Friday, December 16, 2005

growing up is hard to do

Nothing, and I mean nothing, makes you feel older than receiving a porcelain Christmas set from Santa. Last year, Matt and I were down to our final present. It was heavy, fairly large, and had a nondescript shape. It could’ve been any number of things that we wanted. But it wasn’t. Instead, it was a gleaming white porcelain set of figurines—a Santa, a couple of kids, a fireplace—you get the picture. Matt and I looked at each other. We certainly weren’t old enough to receive such a present. Porcelain figurines were for our parents—or better yet, our parents’ parents—not a few young city kids. Were we really that old? I looked up, and “Santa” (Matt’s mom) was beaming and perhaps sniffling a bit.

“You can pass it on to your kids.

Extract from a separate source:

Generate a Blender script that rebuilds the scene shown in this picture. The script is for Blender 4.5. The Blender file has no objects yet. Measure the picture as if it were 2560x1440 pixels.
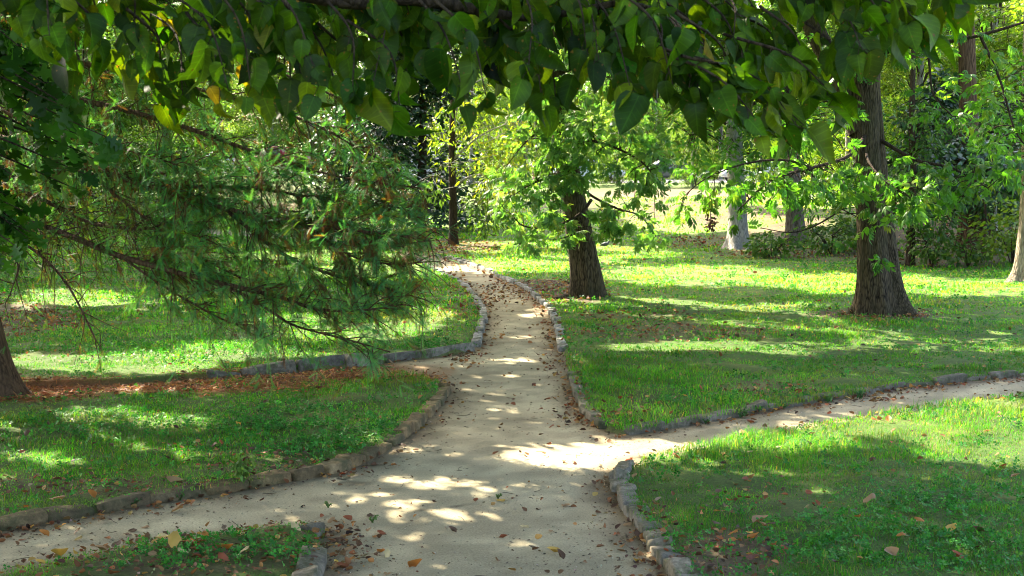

You know?”

“Yeah…”

On the drive home, I nicknamed our gift “The White Supremacist Christmas” because it was just so white. This year, we gave it a more appropriate name, “The White Imperialist Christmas,” as there are no skinheads in the set.


This entire year, that gift has left me in a state of shock. I am suddenly a grownup, a person old enough to receive Christmas figurines as gifts. This was horrible. It took an entire year to warm up to that gift, but now I have, and it looks great in our bay window. I still haven’t come to terms with that age issue though. Santa, this year, please, please buy me some wild and irresponsible gifts.